Известия летописцев о восточнославянском обществе персонифицируются со второй половины IX в. Рассказывая под весьма условным 862 г. об утверждении в Киеве воевод Рюрика, «Повесть временных лет» сообщает: «Аскольд же и Дир остаста в граде семь, и многи варягы съвокуписта, и нача владети польскою (полянской. – Н. К.) землею; Рюрику же княжащу в Новегороде»61. С той поры летописцы ведут повествование, всегда называя имена князей, активных действующих персонажей исторического процесса. Следующая запись в «Повести» о политических событиях в Поднепровье, на бывшей Полянской земле, молвит: «Иде Асколд и Дир на греки»62, но не «идоша поляне на греки», как могло бы быть сказано в недавнем прошлом. Утверждение затем Рюриковичей в Киеве институировало центральную власть, сделав её наследственной, в чём современная этнология справедливо видит один из главных признаков государственности63.

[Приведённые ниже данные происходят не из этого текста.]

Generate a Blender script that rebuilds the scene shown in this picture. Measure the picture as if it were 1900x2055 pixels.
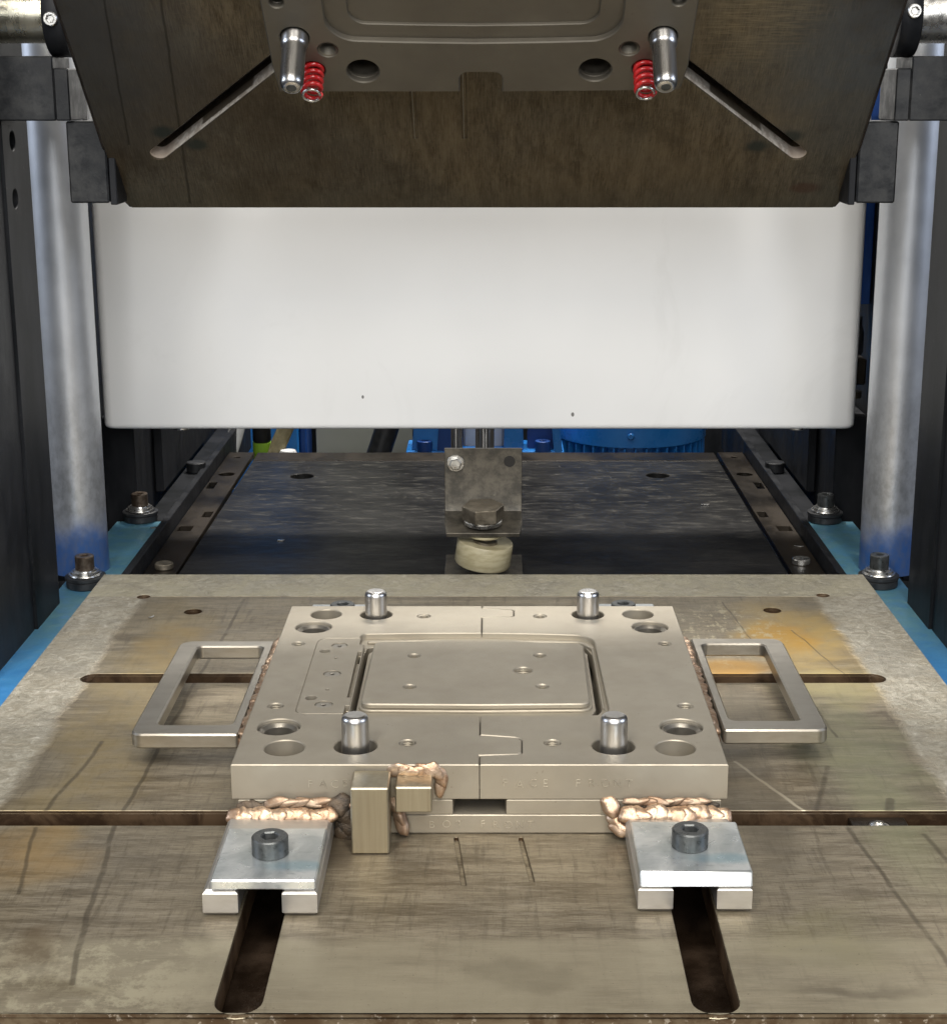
import bpy, bmesh, math, random
from mathutils import Vector, Matrix
random.seed(7)
S = bpy.context.scene
for o in list(bpy.data.objects): bpy.data.objects.remove(o)
C = S.collection
MM = 0.001
R = math.radians

# ------------------------------------------------------------------ camera
cd = bpy.data.cameras.new('camera'); cam = bpy.data.objects.new('camera', cd); C.objects.link(cam)
S.camera = cam
cam.location = (0.008, 0, 0.514)
cam.rotation_euler = (R(90 - 14.566), 0, 0)
cd.sensor_fit = 'VERTICAL'; cd.sensor_height = 24.0; cd.sensor_width = 24.0
cd.lens = 24.0 * 3300 / 2055
cd.shift_x = -35 / 2055
cd.clip_start = 0.05; cd.clip_end = 60

# ------------------------------------------------------------------ world and lamps
W = bpy.data.worlds.new('World'); S.world = W; W.use_nodes = True
bgn = W.node_tree.nodes['Background']
bgn.inputs[0].default_value = (1.0, 0.98, 0.94, 1); bgn.inputs[1].default_value = 0.13

def area(name, loc, target, sx, sy, power, col):
    l = bpy.data.lights.new(name, 'AREA'); l.shape = 'RECTANGLE'; l.size = sx; l.size_y = sy
    l.energy = power; l.color = col
    o = bpy.data.objects.new(name, l); C.objects.link(o); o.location = loc
    d = Vector(target) - Vector(loc); o.rotation_euler = d.to_track_quat('-Z', 'Y').to_euler()
    return o
WARM = (1.0, 0.955, 0.88)
area('ceiling_lamp_left', (-0.75, -0.55, 2.3), (0, 1.3, 0), 0.35, 2.2, 66, WARM)
area('ceiling_lamp_right', (0.55, -0.55, 2.3), (0, 1.3, 0), 0.35, 2.2, 66, WARM)
area('workshop_front_lamp', (0.1, -2.6, 1.5), (0, 1.9, 0.2), 3.4, 1.2, 82, (0.97, 0.985, 1.0))
area('added_rear_fill', (0.1, 3.0, 1.9), (0.0, 2.75, -0.1), 1.2, .3, 75, (1.0, 0.96, 0.9))  # added unseen fill, brightens the motor and parts behind the white panel
area('bay_window_right', (2.6, 0.6, 1.3), (0.2, 1.7, 0.2), 1.2, 1.0, 26, (0.70, 0.80, 1.0))
area('bay_window_left', (-2.6, 0.9, 1.2), (-0.2, 1.8, 0.2), 1.0, 1.0, 22, (0.72, 0.82, 1.0))

S.render.engine = 'CYCLES'
S.view_settings.view_transform = 'Standard'; S.view_settings.look = 'None'
S.view_settings.exposure = 0.0; S.view_settings.gamma = 1.0

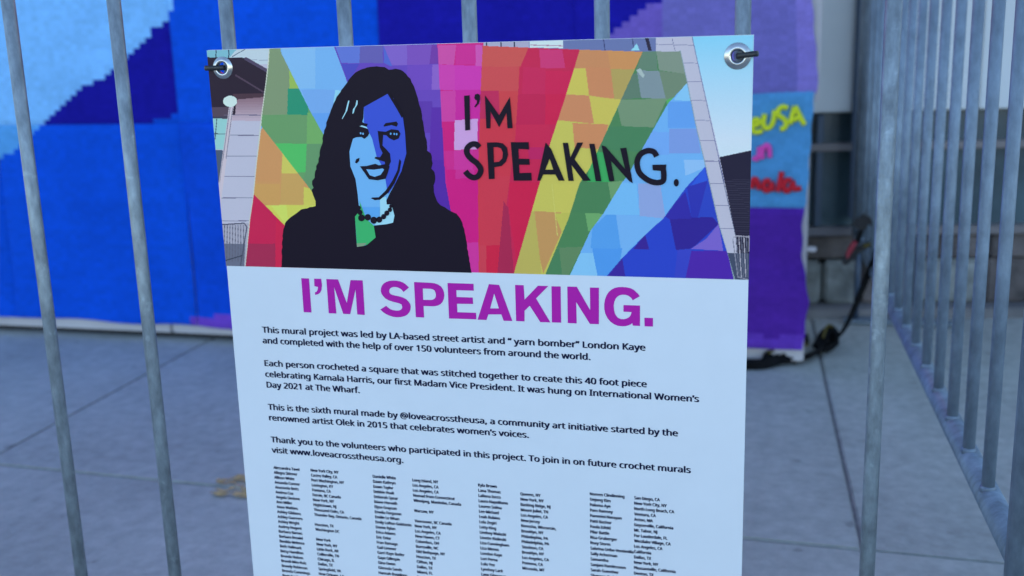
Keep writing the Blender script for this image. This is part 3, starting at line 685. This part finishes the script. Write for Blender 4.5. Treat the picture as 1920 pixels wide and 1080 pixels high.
# portrait silhouette
sil = [(528, 501), (529.6, 442), (534, 418.5), (541, 411), (546, 406.7), (556, 399), (563.7, 393), (576, 390), (591.9, 386), (592, 377), (587, 366), (583, 356), (587, 352), (584.4, 338.5), (590, 333), (591, 320.7), (594, 317), (592, 312), (596.7, 303.8), (601, 280),
       (607.5, 249.6), (612, 230), (618.4, 211.7), (625, 195), (631.9, 181.9), (641, 168), (650.9, 154.8), (658, 144), (667, 135.8), (678, 130), (688.8, 126.4), (701, 124.5), (713, 125), (722, 126), (729.4, 130.4), (742, 129), (751, 130.4), (761.9, 138.5), (769, 148), (775.4, 160.2),
       (780, 172), (783.6, 184.6), (788, 203), (791.7, 222.5), (796, 244), (799.8, 265.9), (801, 282), (808, 288), (810.6, 306.5), (808, 316), (814.7, 322), (815.6, 335.6), (812.6, 353), (815, 366), (821.5, 380), (833, 389), (845, 396), (856, 401), (863, 409.6), (867, 418), (870.4, 430), (874, 449), (876.3, 466), (880, 489), (883.4, 511.5)]
rs = random.Random(3); sil2 = []
for k_ in range(len(sil)):
    a0, a1 = np.array(sil[k_]), np.array(sil[(k_+1) % len(sil)]); n_ = max(1, int(np.linalg.norm(a1-a0)/5)) if k_ < len(sil)-1 else 1
    for t_ in range(n_):
        q_ = a0+(a1-a0)*t_/n_
        sil2.append((q_[0]+rs.uniform(-.9, .9), q_[1]+(rs.uniform(-.7, .7) if 0 < k_ < len(sil)-1 else 0)))
flat('silhouette', [sil2], M_black_ink, 1)
def Kf(*p): return [(560+a/2.7, 110+b/2.7) for a, b in p]
def ink(n, c): return mat(n, pc(*c), .34, spec=.12)
I_lb = ink('light_blue_ink', (98, 168, 240)); I_db = ink('royal_blue_ink', (50, 78, 210)); I_gr = ink('green_ink', (52, 168, 112)); I_pb = ink('pale_blue_ink', (140, 204, 242)); I_mb = ink('mid_blue_ink', (80, 156, 238)); I_gy = ink('grey_green_ink', (112, 150, 132))
flat('face_shape', [Kf((330, 250), (450, 178), (480, 200), (500, 245), (527, 295), (538, 370), (545, 480), (520, 570), (490, 630), (462, 680), (442, 722), (446, 738), (470, 738), (478, 770), (485, 795), (478, 830), (445, 838), (380, 845), (390, 905), (340, 945), (295, 952), (290, 880), (285, 800), (312, 770), (304, 740), (298, 680), (288, 610), (262, 545), (257, 470), (275, 405), (300, 395), (328, 300))], I_lb, 2)
flat('face_shade', [Kf((330, 245), (450, 178), (480, 200), (500, 245), (527, 295), (538, 370), (545, 480), (520, 570), (490, 630), (455, 685), (446, 655), (440, 615), (432, 560), (395, 497), (372, 405), (330, 320))], I_db, 3)
flat('collar_shape', [Kf((285, 800), (312, 765), (308, 720), (330, 780), (345, 815), (380, 845), (390, 905), (345, 943), (295, 946))], I_gr, 3)
flat('collar_shape', [Kf((293, 935), (345, 933), (330, 948), (296, 953))], I_gy, 4)
flat('neck_patch', [Kf((412, 705), (442, 700), (446, 738), (470, 738), (485, 795), (478, 830), (445, 838), (385, 843), (412, 790))], I_pb, 3)
flat('neck_patch', [Kf((322, 752), (411, 752), (411, 800), (345, 806))], I_mb, 4)
for s in ([(251, 212), (257, 213), (246, 262), (232, 288), (221, 306), (219, 303), (237, 268), (244, 237)], [(293, 210), (299, 213), (298, 231), (285, 252), (278, 276), (272, 279), (275, 256), (288, 238)], [(308, 342), (322, 338), (345, 347), (350, 354), (330, 348)]):
    flat('hair_highlight', [Kf(*s)], I_pb, 4)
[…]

Идея наследственности княжеской власти проступает в повествовании Нестора о приходе Олега к Киеву и столкновении его с местными князьями: «И рече Олег Асколду и Дирови: „Вы неста князя, ни рода княжа, но аз есмь роду княжа“, и вынесоша Игоря: „А се есть сын Рюриков“»64. Подчёркивается избранность людей, принадлежащих к княжескому роду. В реконструированном А. А. Шахматовым сообщении Древнейшего Киевского свода 1037–1039 гг. проводится, думаю, мысль о законности и наследственности власти Аскольда и Дира, ради чего составитель свода объявил их непосредственными преемниками Кия, Щека и Хорива: «И по сих братьи княжиста Кыеве Асколд и Дир и беаста владеюща полями» (полянами. – Н. К.)65.
В первой половине IX в. в Среднем Поднепровье уже существовало политическое объединение восточных славян. Историки и археологи называют его «Русской землёй». Процесс слияния союзов племён и их сплочение «Русской землёй» в этносоциальную и культурную общность не отражён в письменных источниках. Не раз предпринимались попытки исследовать его на археологическом материале66. Эти штудии ждут своего продолжения.